Luego crecí y perdí la inocencia. Comencé a escuchar el término parcelero utilizado en contextos que no cuadraban con la acepción que yo le conocía. La parcela era mi lugar ameno, mi lugar mágico. Los parceleros gente emprendedora, solidaria. ¿Pobres? Ahora entiendo que sí, pero cuando le preguntábamos a nuestra mamá o a nuestra abuela si éramos pobres, se encrespaban y respondían con otra pregunta: “¿A ti te ha faltado algo en la vida? ¿No? Entonces.”

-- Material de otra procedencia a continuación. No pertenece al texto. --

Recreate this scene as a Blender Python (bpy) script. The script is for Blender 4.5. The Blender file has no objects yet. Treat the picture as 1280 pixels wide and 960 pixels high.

Pobre era una categoría que no tenía mucho arraigo entre los parceleros, una clasificación que llegaba de otro lado. Ofensiva incluso. ¿Criminales? La gente buena superaba la mala, como en todas partes. Las perversiones y maldades que sucedían dentro de la comunidad dejaban a todo el mundo perplejo, es decir, se consideraban sucesos anormales. ¿Maleducados y gritones? Ni más ni menos que en ningún otro lugar de Puerto Rico. ¿Estoy romantizando la parcela y los parceleros? Es posible… ¿Y? Digamos que estoy desempolvando esas palabras para que adquieran el lustre y el poderío que le corresponden: en un país destripado, expropiado y desfalcado por la voracidad colonial, es muy revelador que la palabra que designa a un pequeño propietario sea blandida para insultar. ¿No?
Recuerdo oír decir una vez a La comai (mea culpa) que no-sé-cual celebridad del patio se había comportado “como una parcelera”. El parcelero público presente casi lincha a Kobo Santarrosa, que se apresuró a pedir perdón, dañándolo al final: “¡Ustedes saben lo que yo quiero decir!”
En otra ocasión, mi parcelera mamá, parcelera Hija de María, parcelera farmacéutica graduada Summa Cum Laude de la Universidad de Puerto Rico y parcelera campeona de boliche, casi se come vivo a mi hermano menor cuando dijo que los penepés eran “un chorro de parceleros”. “¿Qué tú quieres decir con eso?”, retó. “Yo soy parcelera”. Ese día recobré el significado de la palabra. El significado primero, el original, antes de que, en un absurdo revés, todos esos puertorriqueños que no tuvieron la dicha de crecer con los pies bien puestos sobre un pedacito tierra que llevara su nombre y su apellido lo usaran como sinónimo de la palabra “canalla”.